__TASK DETAILS__
Reproduce every line of the listing as written, apart from the pictures.

—————

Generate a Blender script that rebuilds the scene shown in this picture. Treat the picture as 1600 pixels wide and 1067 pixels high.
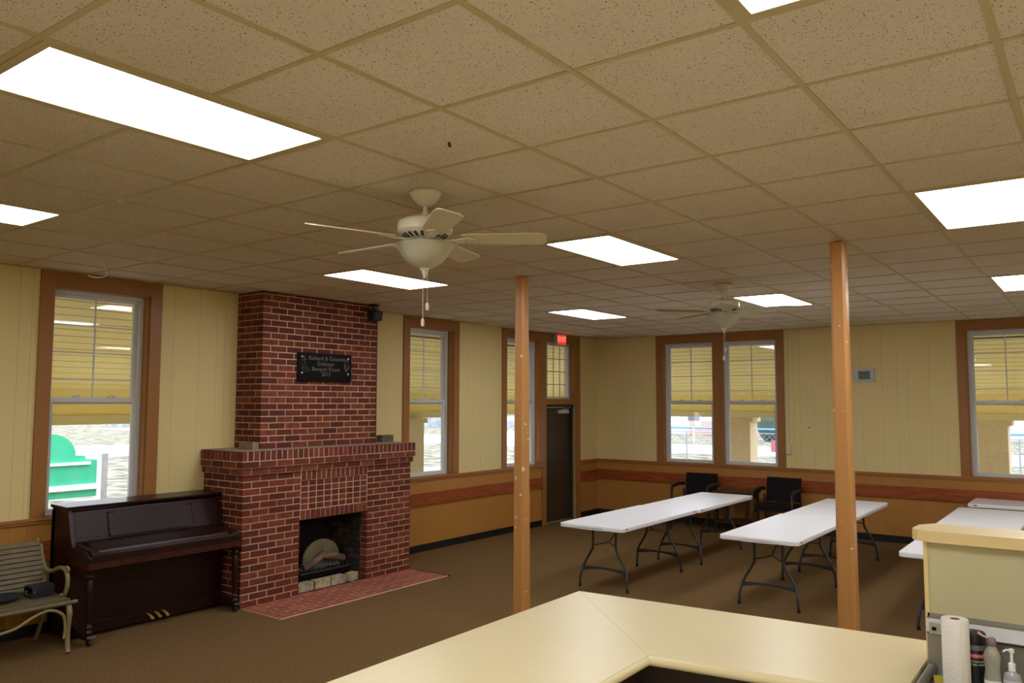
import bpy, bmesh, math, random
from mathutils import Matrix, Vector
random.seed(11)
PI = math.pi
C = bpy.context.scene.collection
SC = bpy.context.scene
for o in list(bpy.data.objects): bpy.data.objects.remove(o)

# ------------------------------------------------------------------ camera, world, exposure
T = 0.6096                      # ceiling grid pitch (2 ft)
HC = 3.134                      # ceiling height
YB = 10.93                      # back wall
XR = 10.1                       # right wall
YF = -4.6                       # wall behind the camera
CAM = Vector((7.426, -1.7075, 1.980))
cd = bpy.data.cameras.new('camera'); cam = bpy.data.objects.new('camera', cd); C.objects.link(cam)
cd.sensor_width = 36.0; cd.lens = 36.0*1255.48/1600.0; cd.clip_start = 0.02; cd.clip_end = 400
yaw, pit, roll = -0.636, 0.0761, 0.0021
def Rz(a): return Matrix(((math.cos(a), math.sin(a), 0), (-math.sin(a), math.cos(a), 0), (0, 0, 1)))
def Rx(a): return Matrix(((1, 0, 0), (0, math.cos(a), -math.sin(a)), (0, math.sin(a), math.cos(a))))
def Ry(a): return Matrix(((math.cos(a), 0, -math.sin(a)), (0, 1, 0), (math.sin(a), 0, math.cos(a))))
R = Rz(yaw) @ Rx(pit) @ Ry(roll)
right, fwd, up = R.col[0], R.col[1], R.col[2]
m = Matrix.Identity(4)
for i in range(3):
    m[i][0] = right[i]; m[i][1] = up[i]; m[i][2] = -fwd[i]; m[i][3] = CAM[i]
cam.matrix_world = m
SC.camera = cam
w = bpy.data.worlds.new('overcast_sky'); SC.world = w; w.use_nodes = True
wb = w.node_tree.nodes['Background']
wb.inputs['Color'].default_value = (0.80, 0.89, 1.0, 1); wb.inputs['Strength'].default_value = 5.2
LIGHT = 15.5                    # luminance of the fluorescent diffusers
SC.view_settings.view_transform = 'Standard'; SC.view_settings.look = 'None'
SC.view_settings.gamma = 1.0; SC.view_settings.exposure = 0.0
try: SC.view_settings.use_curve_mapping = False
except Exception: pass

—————

__EXPECTED OUTPUT__
Generate a Blender script that rebuilds the scene shown in this picture. Treat the picture as 1600 pixels wide and 1067 pixels high.
import bpy, bmesh, math, random
from mathutils import Matrix, Vector
random.seed(11)
PI = math.pi
C = bpy.context.scene.collection
SC = bpy.context.scene
for o in list(bpy.data.objects): bpy.data.objects.remove(o)

# ------------------------------------------------------------------ camera, world, exposure
T = 0.6096                      # ceiling grid pitch (2 ft)
HC = 3.134                      # ceiling height
YB = 10.93                      # back wall
XR = 10.1                       # right wall
YF = -4.6                       # wall behind the camera
CAM = Vector((7.426, -1.7075, 1.980))
cd = bpy.data.cameras.new('camera'); cam = bpy.data.objects.new('camera', cd); C.objects.link(cam)
cd.sensor_width = 36.0; cd.lens = 36.0*1255.48/1600.0; cd.clip_start = 0.02; cd.clip_end = 400
yaw, pit, roll = -0.636, 0.0761, 0.0021
def Rz(a): return Matrix(((math.cos(a), math.sin(a), 0), (-math.sin(a), math.cos(a), 0), (0, 0, 1)))
def Rx(a): return Matrix(((1, 0, 0), (0, math.cos(a), -math.sin(a)), (0, math.sin(a), math.cos(a))))
def Ry(a): return Matrix(((math.cos(a), 0, -math.sin(a)), (0, 1, 0), (math.sin(a), 0, math.cos(a))))
R = Rz(yaw) @ Rx(pit) @ Ry(roll)
right, fwd, up = R.col[0], R.col[1], R.col[2]
m = Matrix.Identity(4)
for i in range(3):
    m[i][0] = right[i]; m[i][1] = up[i]; m[i][2] = -fwd[i]; m[i][3] = CAM[i]
cam.matrix_world = m
SC.camera = cam
w = bpy.data.worlds.new('overcast_sky'); SC.world = w; w.use_nodes = True
wb = w.node_tree.nodes['Background']
wb.inputs['Color'].default_value = (0.80, 0.89, 1.0, 1); wb.inputs['Strength'].default_value = 5.2
LIGHT = 15.5                    # luminance of the fluorescent diffusers
SC.view_settings.view_transform = 'Standard'; SC.view_settings.look = 'None'
SC.view_settings.gamma = 1.0; SC.view_settings.exposure = 0.0
try: SC.view_settings.use_curve_mapping = False
except Exception: pass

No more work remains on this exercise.